Someone commented that they’d been looking for one of these amps after I posted about the last alteration of mine, but couldn’t find any without “issues.” That seems to ring true here.

Today’s problem; the “high” input jack on my VH-140C that Dan Randall uses with us in The Sean Band. It cut out when the cord was jiggled. After almost 20 years of dedicated 1/4″ plug holding, the PCB mounted jack was failing to hold the 1/4″ plug tightly. It needed replacing.

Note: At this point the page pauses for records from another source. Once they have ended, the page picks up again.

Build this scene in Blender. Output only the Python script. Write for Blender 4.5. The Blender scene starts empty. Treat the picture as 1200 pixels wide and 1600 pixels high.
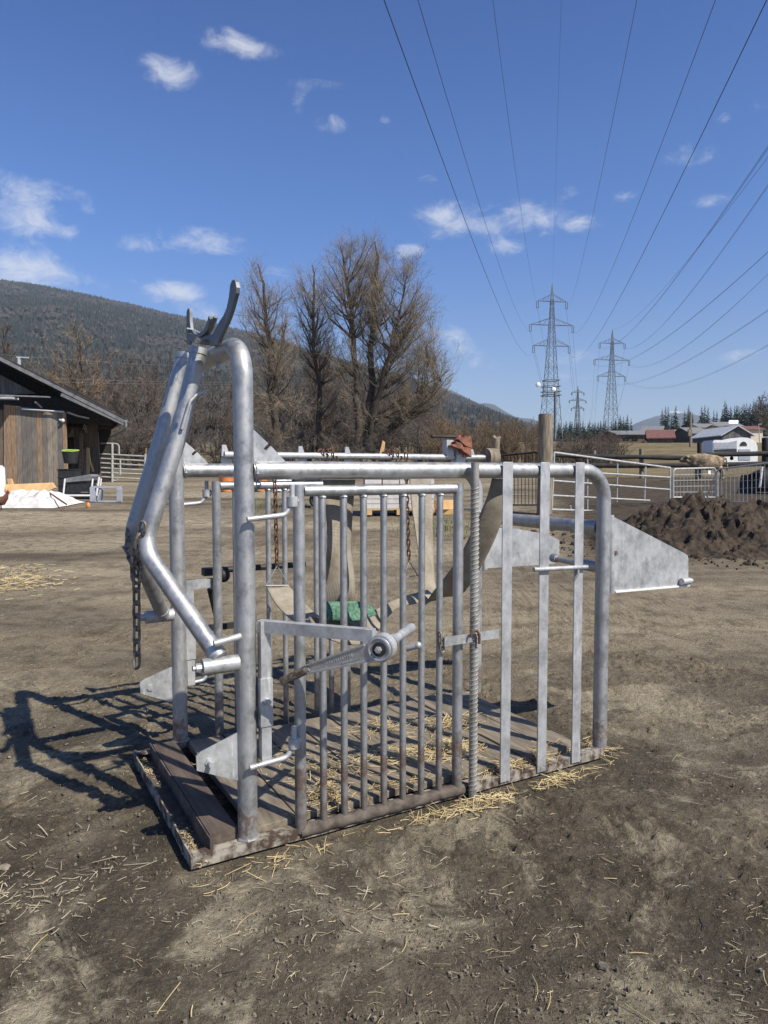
import bpy, bmesh, math, random
import numpy as np
from mathutils import Vector, Matrix
PI = math.pi
R = math.radians
scene = bpy.context.scene
C = scene.collection

# ------------------------------------------------------------------ camera
H = 1.5                                   # eye height
FPX = 1120.0                              # focal length in pixels of the 1200 x 1600 photograph
PITCH = math.atan(65 / FPX)
cam_d = bpy.data.cameras.new('camera')
cam_d.sensor_fit = 'VERTICAL'; cam_d.sensor_height = 36.0
cam_d.lens = FPX / 1600 * 36.0
cam_d.clip_start = 0.05; cam_d.clip_end = 20000
cam = bpy.data.objects.new('camera', cam_d); C.objects.link(cam)
cam.location = (0, 0, H); cam.rotation_euler = (PI / 2 - PITCH, 0, 0)
scene.camera = cam

# ------------------------------------------------------------------ sun and exposure
SUN_EL, SUN_AZ = 47.0, 129.0              # azimuth clockwise from +Y
SUN_STRENGTH, SKY_STRENGTH = 5.0, 0.073
sd = Vector((math.sin(R(SUN_AZ)) * math.cos(R(SUN_EL)), math.cos(R(SUN_AZ)) * math.cos(R(SUN_EL)), math.sin(R(SUN_EL))))
sun_d = bpy.data.lights.new('sun', 'SUN'); sun_d.energy = SUN_STRENGTH; sun_d.angle = R(0.53); sun_d.color = (1.0, 0.935, 0.82)
sun = bpy.data.objects.new('sun', sun_d); C.objects.link(sun)
sun.rotation_euler = sd.to_track_quat('Z', 'Y').to_euler()
scene.view_settings.view_transform = 'Standard'; scene.view_settings.look = 'None'
scene.view_settings.exposure = 0.32; scene.view_settings.gamma = 1.0
scene.render.engine = 'CYCLES'
scene.cycles.max_bounces = 6; scene.cycles.volume_bounces = 0
scene.cycles.use_denoising = True; scene.cycles.denoising_prefilter = 'NONE'; scene.cycles.use_adaptive_sampling = False

# pixel of the photograph -> direction in the world
_c, _s = math.cos(PITCH), math.sin(PITCH)
def ray(u, v):
    a, b = (u - 600) / FPX, (800 - v) / FPX
    return Vector((a, b * _s + _c, b * _c - _s))
def at(u, v, y):                          # the point at depth y seen there
    d = ray(u, v); t = y / d.y
    return Vector((d.x * t, y, H + d.z * t))
def g(x, y):                              # height of the terrain
    if y < 4: z = 0.0
    elif y < 8: z = 0.04 * (y - 4) ** 2 / 8
    else: z = 0.04 * (y - 6)
    if x > 12 and y > 50:                 # the meadow rises towards the hamlet
        a = min(1, (x - 12) / 30); b = min(1, (y - 50) / 70); z += 1.5 * a * a * (3 - 2 * a) * b * b * (3 - 2 * b)
    return z
def gy(u, y):                             # ground point at depth y below column u
    x = (u - 600) / FPX * y
    return Vector((x, y, g(x, y)))

# ------------------------------------------------------------------ sky with small fair weather clouds
def make_world():
    w = bpy.data.worlds.new('World'); scene.world = w; w.use_nodes = True
    nt = w.node_tree; nt.nodes.clear(); N = nt.nodes.new; L = nt.links.new
    out = N('ShaderNodeOutputWorld'); bg = N('ShaderNodeBackground'); L(bg.outputs[0], out.inputs[0])
    bg.inputs[1].default_value = SKY_STRENGTH
    sky = N('ShaderNodeTexSky'); sky.sky_type = 'NISHITA'; sky.sun_disc = False
    sky.sun_elevation = R(SUN_EL); sky.sun_rotation = R(SUN_AZ); sky.altitude = 700
    sky.air_density = 1.0; sky.dust_density = 1.3; sky.ozone_density = 2.6
    tc = N('ShaderNodeTexCoord')
    sep = N('ShaderNodeSeparateXYZ'); L(tc.outputs['Generated'], sep.inputs[0])
    def m(op, a, b=None, c=None, clamp=False):
        n = N('ShaderNodeMath'); n.operation = op; n.use_clamp = clamp
        for i, x in enumerate((a, b, c)):
            if x is None: continue
            if isinstance(x, (int, float)): n.inputs[i].default_value = x
            else: L(x, n.inputs[i])
        return n.outputs[0]
    az = m('ARCTAN2', sep.outputs[0], sep.outputs[1]); el = m('ARCSINE', sep.outputs[2])
    # u, v of the cloud's middle, half width, half height (pixels of the photograph), strength
    clouds = [(262,113,36,24,.95),(350,62,36,20,.66),(398,79,32,13,.8),(490,130,50,12,.42),(465,160,14,16,.45),(518,195,28,14,.62),
              (30,285,55,16,.62),(32,332,46,26,.95),(88,360,34,12,.62),(40,412,66,20,.95),(205,383,32,11,.66),(315,376,62,17,.86),
              (240,452,34,14,.7),(290,458,34,16,.8),(320,493,40,14,.6),(430,425,28,12,.45),(690,335,44,20,.78),(720,360,46,14,.6),(815,342,48,24,.95),(908,350,30,14,.85),
              (790,388,24,14,.6),(670,282,20,12,.45),(890,298,18,11,.4),(980,306,20,10,.55),(1085,240,46,18,.5),(1125,187,18,12,.55),
              (1110,313,50,12,.45),(635,394,30,11,.6),(700,520,28,14,.55),(725,545,36,16,.62),(900,560,60,14,.5),(1165,557,44,10,.6),
              (750,573,34,10,.45),(905,590,50,9,.5),(130,305,36,10,.38),(140,330,18,10,.35),(602,188,10,8,.4),(60,440,100,14,.55),(1190,160,26,16,.35)]
    total = None
    for (u, v, hw, hh, st) in clouds:
        d = ray(u, v).normalized(); a0 = math.atan2(d.x, d.y); e0 = math.asin(d.z)
        cosf = math.cos(math.atan((u - 600) / FPX)) ** 2
        wa, we = hw / FPX * cosf, hh / FPX * math.cos(e0) ** 2
        p = m('MULTIPLY', m('SUBTRACT', az, a0), 1 / wa); q = m('MULTIPLY', m('SUBTRACT', el, e0), 1 / we)
        r2 = m('ADD', m('MULTIPLY', p, p), m('MULTIPLY', q, q))
        k = m('MULTIPLY', m('EXPONENT', m('MULTIPLY', r2, -0.75)), st)
        total = k if total is None else m('ADD', total, k)
    total = m('MINIMUM', total, 1.1)
    mp = N('ShaderNodeMapping'); mp.inputs['Scale'].default_value = (1, 1, 1.7); L(tc.outputs['Generated'], mp.inputs[0])
    nz = N('ShaderNodeTexNoise'); nz.inputs['Scale'].default_value = 25; nz.inputs['Detail'].default_value = 9
    nz.inputs['Roughness'].default_value = .64; nz.inputs['Distortion'].default_value = .5; L(mp.outputs[0], nz.inputs['Vector'])
    dens = m('ADD', total, m('MULTIPLY', m('SUBTRACT', nz.outputs[0], .5), 2.3))
    dens = m('MULTIPLY', dens, m('MINIMUM', m('MULTIPLY', total, 3.0), 1.0))
    mr = N('ShaderNodeMapRange'); mr.interpolation_type = 'SMOOTHSTEP'; L(dens, mr.inputs[0])
    mr.inputs[1].default_value = .2; mr.inputs[2].default_value = 1.45; mr.inputs[3].default_value = 0; mr.inputs[4].default_value = .74
    # sky seen through a little haze low down
    tint = N('ShaderNodeMix'); tint.data_type = 'RGBA'; tint.blend_type = 'MULTIPLY'; tint.inputs[0].default_value = 1
    L(sky.outputs[0], tint.inputs[6])
    low = N('ShaderNodeMapRange'); low.interpolation_type = 'SMOOTHSTEP'; L(sep.outputs[2], low.inputs[0])
    for i, x in enumerate((.06, .34, 0, 1)): low.inputs[i + 1].default_value = x
    hi = N('ShaderNodeMapRange'); hi.interpolation_type = 'SMOOTHSTEP'; L(sep.outputs[2], hi.inputs[0])
    for i, x in enumerate((.6, .97, 0, 1)): hi.inputs[i + 1].default_value = x
    t1 = N('ShaderNodeMix'); t1.data_type = 'RGBA'; L(low.outputs[0], t1.inputs[0]); t1.inputs[6].default_value = (1.16, 1.17, 1.36, 1); t1.inputs[7].default_value = (0.77, 1.12, 1.68, 1)   # paler towards the horizon
    up_ = N('ShaderNodeMapRange'); up_.interpolation_type = 'SMOOTHSTEP'; L(sep.outputs[2], up_.inputs[0])
    for i, x in enumerate((.34, .58, 0, 1)): up_.inputs[i + 1].default_value = x
    t15 = N('ShaderNodeMix'); t15.data_type = 'RGBA'; L(up_.outputs[0], t15.inputs[0]); L(t1.outputs[2], t15.inputs[6]); t15.inputs[7].default_value = (0.6, 0.93, 1.56, 1)
    t2 = N('ShaderNodeMix'); t2.data_type = 'RGBA'; L(hi.outputs[0], t2.inputs[0]); L(t15.outputs[2], t2.inputs[6]); t2.inputs[7].default_value = (0.42, 0.6, 0.95, 1)   # darkened overhead, above the view, to cut the fill light
    L(t2.outputs[2], tint.inputs[7])
    mx = N('ShaderNodeMix'); mx.data_type = 'RGBA'; L(mr.outputs[0], mx.inputs[0]); L(tint.outputs[2], mx.inputs[6])
    mx.inputs[7].default_value = (9.2, 9.4, 10.0, 1)
    L(mx.outputs[2], bg.inputs[0])
make_world()

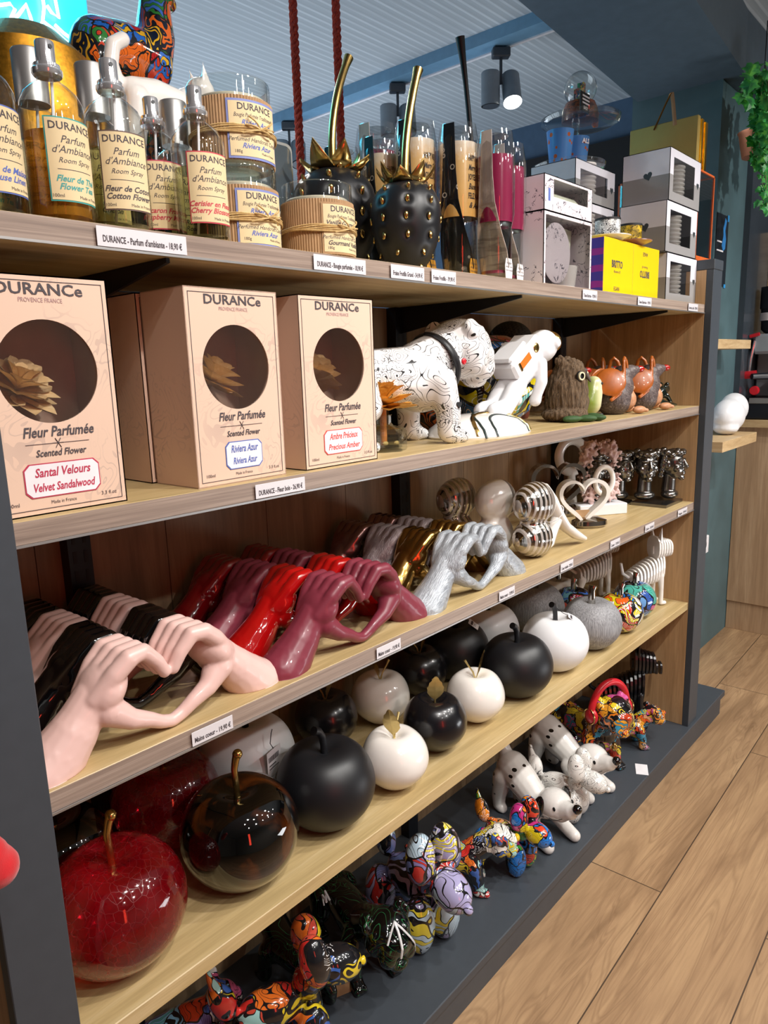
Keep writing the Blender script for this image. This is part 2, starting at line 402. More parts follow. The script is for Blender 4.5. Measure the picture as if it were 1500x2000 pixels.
# ---------------------------------------------------------------- room
def lowered(o): o.location.z += H; return o
def planks(name):
    n = NT(name); v = n.coord((1, 1, 1), (0, 0, RAD(-1.2)))
    b = n.n('ShaderNodeTexBrick'); n.l(v, b.inputs['Vector']); b.offset = .37
    b.inputs['Scale'].default_value = 1; b.inputs['Brick Width'].default_value = 1.35; b.inputs['Row Height'].default_value = .24
    b.inputs['Mortar Size'].default_value = .0016; b.inputs['Mortar Smooth'].default_value = .1
    b.inputs['Color1'].default_value = (0, 0, 0, 1); b.inputs['Color2'].default_value = (1, 1, 1, 1); b.inputs['Mortar'].default_value = (.5, .5, .5, 1)
    sp = n.n('ShaderNodeVectorMath', operation='SCALE'); n.l(b.outputs['Color'], sp.inputs[0]); sp.inputs['Scale'].default_value = 7
    ad = n.n('ShaderNodeVectorMath', operation='ADD'); n.l(n.coord((.9, 8, 1), (0, 0, RAD(-1.2))), ad.inputs[0]); n.l(sp.outputs[0], ad.inputs[1])
    a = n.noise(ad.outputs[0], 1.5, 8, .62, .9)
    f = n.noise(n.coord((6, 110, 1), (0, 0, RAD(-1.2))), 1.6, 3)
    w = n.noise(ad.outputs[0], .75, 2, .4, 1.4)
    ring = n.ramp(n.math('PINGPONG', n.math('MULTIPLY', w.outputs['Fac'], 11), .5), [(0, (0, 0, 0)), (.14, (1, 1, 1)), (.24, (0, 0, 0))])
    col = n.ramp(a.outputs['Fac'], [(.28, srgb('#7a5e42')), (.5, srgb('#a38361')), (.72, srgb('#bc9b74'))])
    col = n.mix(n.math('MULTIPLY', ring, .35), col, srgb('#6d5138'))
    col = n.mix(n.math('MULTIPLY', n.ramp(f.outputs['Fac'], [(.45, (0, 0, 0)), (.65, (1, 1, 1))]), .25), col, srgb('#7d6145'))
    sepc = n.n('ShaderNodeSeparateColor'); n.l(b.outputs['Color'], sepc.inputs[0])
    col = n.mix(n.math('MULTIPLY', sepc.outputs[0], .22), col, srgb('#8d6c4c'))
    crack = n.noise(n.coord((2.2, 26, 1), (0, 0, RAD(-1.2))), 1.0, 5, .7, .5)
    col = n.mix(n.math('MULTIPLY', n.math('GREATER_THAN', crack.outputs['Fac'], .74), .8), col, srgb('#3a3028'))
    col = n.mix(b.outputs['Fac'], col, srgb('#4a3828'))
    n.bump(f.outputs['Fac'], .12, .0006)
    return n.set(col=col, rough=.5)
def reeded(name, c0, c1, f=42):
    n = NT(name); v = n.coord(rot=(0, 0, RAD(0)))
    w = n.n('ShaderNodeTexWave', wave_type='BANDS', bands_direction='Y'); w.inputs['Scale'].default_value = f; w.inputs['Distortion'].default_value = 0; n.l(v, w.inputs[0])
    nn = n.noise(n.coord((1.2, 30, 1)), 2, 3)
    col = n.mix(n.math('MULTIPLY', n.math('GREATER_THAN', w.outputs['Fac'], .78), n.ramp(nn.outputs['Fac'], [(.35, (.2, .2, .2)), (.6, (1, 1, 1))])), srgb(c0), srgb(c1))
    n.bump(w.outputs['Fac'], .3, .003)
    return n.set(col=col, rough=.7)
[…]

First off, the high input and low input are confusing. Different manufactuers, including Ampeg, use different terms for dual inputs like this. With this amp, “high” is for more gain / sustain and guitars with passive pick ups. “Low” lessens the input and is for more cleans and guitars with active pick ups. I always thought it would be opposite. In this case, the high input ain’t working, so less is more. Less-on over. Les Nessman.

I don’t like these PCB mounted jacks because the metal contacts always wear out in the same way and cannot be bent back into shape. In the age of machines manufacturing machines, however, they are ubiquitous, like Hunter-Killers and Terminators. Unfortunately, their styles are not.

Upon opening the amp, I found this jack. It looks like a standard Cliff brand PCB jack, but it has L shaped legs for the PCB mount. A kind with straight legs will not fit correctly through the faceplate of this amp. That’s fine, but I can’t find anyone that sells these! They do exist on the website of the manufacturer, CHK Electronics, but they don’t sell from their site. They have yet to respond to my email about where to acquire ’em. Fuck. (update: They totally responded a few days later and even offered to sell me a “small” amount… still waiting on the purchase, but go CHK for an actual customer service response! That’s better than Ampeg can say.)

Luckily, the effects loop on the front of this amp uses the same jacks, and Dan doesn’t use the effects loop. He doesn’t use effects, because he has two left feet. Literally… it’s quite freakish.

Some desoldering, a quick swap, and the amp inputs are working fine. If I ever decided to sell this amp, it’s very unlikely they’ll test the effects loop. Shhhhh…

UPDATE 2-8-2012: The amp continued to have problems, cutting treble in and out… eventually, after I tried bypassing the effects loop with a cord, I found the moved problem jacks were still causing problems. I eventually ordered the S4-1308 replacement jacks from Cliff USA and so far, so good. So what.